Policy & Zoning | Committee of Adjustment

Committee of Adjustment: The Minor Variance Path

The multiplex use is permitted, so a compliant build skips rezoning. But the building still has to fit the zoning envelope. When a design exceeds the as-of-right limits on height, lot coverage, or setbacks, the City's guidance is clear: it needs a minor variance from the Committee of Adjustment. Here is where that line falls and what crossing it adds.

Key Takeaways

  • A multiplex that fits the envelope goes straight to a building permit.
  • One that exceeds height, lot coverage, or setbacks needs a minor variance first.
  • A minor variance is not a rezoning — it is a narrow departure from a zoning standard.
  • It adds a planning step — an application and a hearing — so design to avoid it where you can.

As-of-Right vs Minor Variance

Detail As-of-Right (fits envelope) Minor Variance (exceeds envelope)
Triggers it Design stays inside the zoning envelope (height, lot coverage, setbacks) Design exceeds one or more of those zoning controls
What you apply for Building permit Minor variance from the Committee of Adjustment, then a building permit
Rezoning needed? No No — a minor variance is not a rezoning
Public meeting? None for a compliant multiplex The Committee of Adjustment holds a hearing on the variance
Adds to timeline No extra planning step Yes — the variance application and hearing come first

Based on the City of Toronto Considerations When Building Multiplexes guidance.

Where the Line Falls

The thing that decides whether you see the Committee of Adjustment is not the number of units — four units are permitted as-of-right anywhere, and six in the nine sixplex wards. It is the building envelope. The envelope is the height overlay (with the 10 m multiplex rule), the lot-coverage limit, and the setbacks shared with other residential forms in the zone, all defined in Zoning By-law 569-2013.

Stay inside those limits and the permitted use carries the project straight to a building permit — no rezoning, no Official Plan amendment, no public meeting. Step outside any one of them and you need a minor variance for that departure before the permit issues. That is the whole decision, and it is why designing to the envelope early is the cheapest way to keep a multiplex out of the Committee of Adjustment.

Best For

  • Confirming whether a multiplex design stays in the building-permit stream or needs a variance.
  • Owners deciding whether a design tweak is worth a Committee of Adjustment application.
  • Scoping the timeline difference between a compliant build and one that exceeds the envelope.

Usually Fails When

  • Assuming more units means a variance — unit count is permitted; the envelope is what triggers it.
  • Confusing a minor variance with a rezoning — the variance is a narrow, smaller process.
  • Pushing the design past the height overlay or setbacks without budgeting the variance step.

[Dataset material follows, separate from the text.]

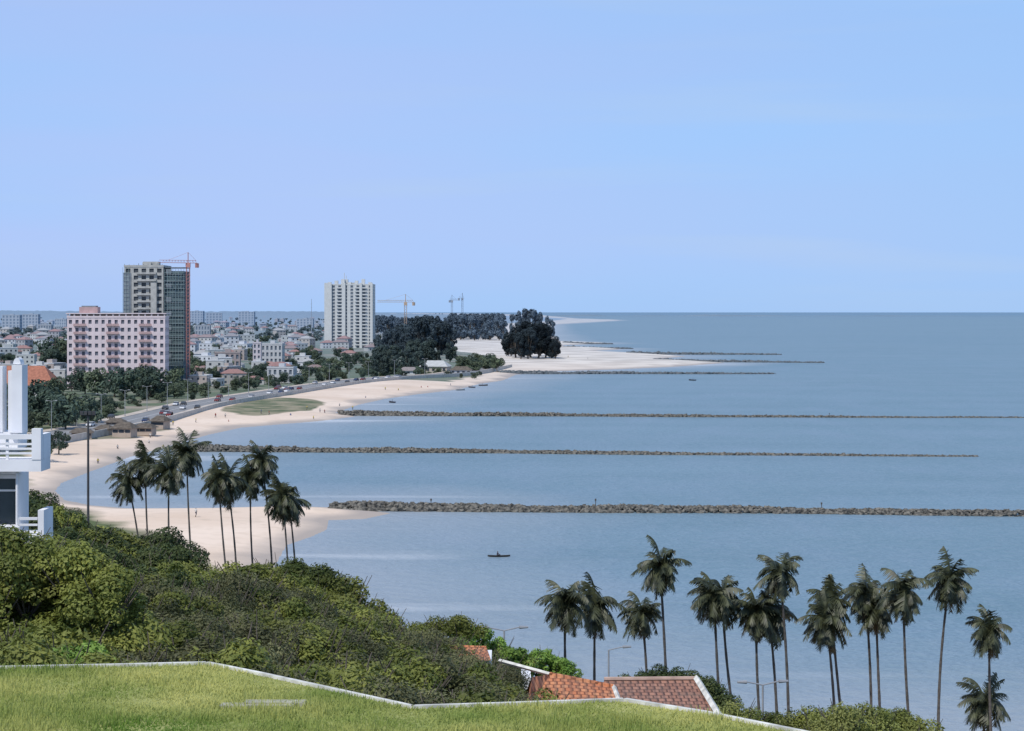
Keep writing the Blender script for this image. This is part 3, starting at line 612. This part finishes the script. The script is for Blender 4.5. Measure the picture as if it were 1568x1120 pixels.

What To Verify Before Spending Money

  • Whether the design fits the zone's height overlay, lot coverage, and setbacks.
  • The specific standards a minor variance application would need to cover, if any.
  • Current Committee of Adjustment application requirements and timing with City Planning.

Where to Go Next

Frequently Asked Questions

What is the Committee of Adjustment in Toronto? +
It is the body that decides minor variance applications — requests to depart from the zoning by-law's standards. For a multiplex, you only deal with the Committee of Adjustment if your design exceeds the as-of-right envelope on height, lot coverage, or setbacks. A design that stays inside those limits skips the Committee entirely and goes straight to a building permit.
When does a Toronto multiplex need a minor variance? +
When the design exceeds the as-of-right zoning. The multiplex use itself is permitted, but the building still has to fit the zone's height, lot-coverage, and setback rules. If it does, you apply for a building permit. If it does not — say the design is taller than the height overlay allows — you need a minor variance from the Committee of Adjustment before a permit can issue.
Is a minor variance the same as a rezoning? +
No. A rezoning changes the permitted use or the zoning standards for a property and involves a separate, larger process. A minor variance is a narrow permission to depart from a specific zoning standard while keeping the permitted use. A compliant multiplex needs neither; a multiplex that just exceeds the envelope needs a minor variance, not a rezoning.
What does going to the Committee of Adjustment add? +
It adds a planning step before the building permit: preparing and filing the minor variance application, and a hearing where the Committee considers it. That is time and cost on top of the building-permit path. It is still far short of a rezoning, but it is the difference between a straight permit run and one with a variance in front of it, so it is worth designing to avoid where you can.
How do I keep a multiplex out of the Committee of Adjustment? +
Design within the as-of-right envelope. Keep the building inside the zone's height overlay (with the 10 m multiplex rule), respect the lot-coverage limit, and use the same setbacks as other residential forms in the zone. If the design fits all of those, the project stays in the building-permit stream and avoids a variance.
Where are the as-of-right limits defined? +
The envelope comes from Zoning By-law 569-2013 — the zone's height overlay, lot coverage, and setbacks — as explained on the City's Considerations When Building Multiplexes page. Check the design against those limits first; whatever exceeds them is what a minor variance application would have to cover.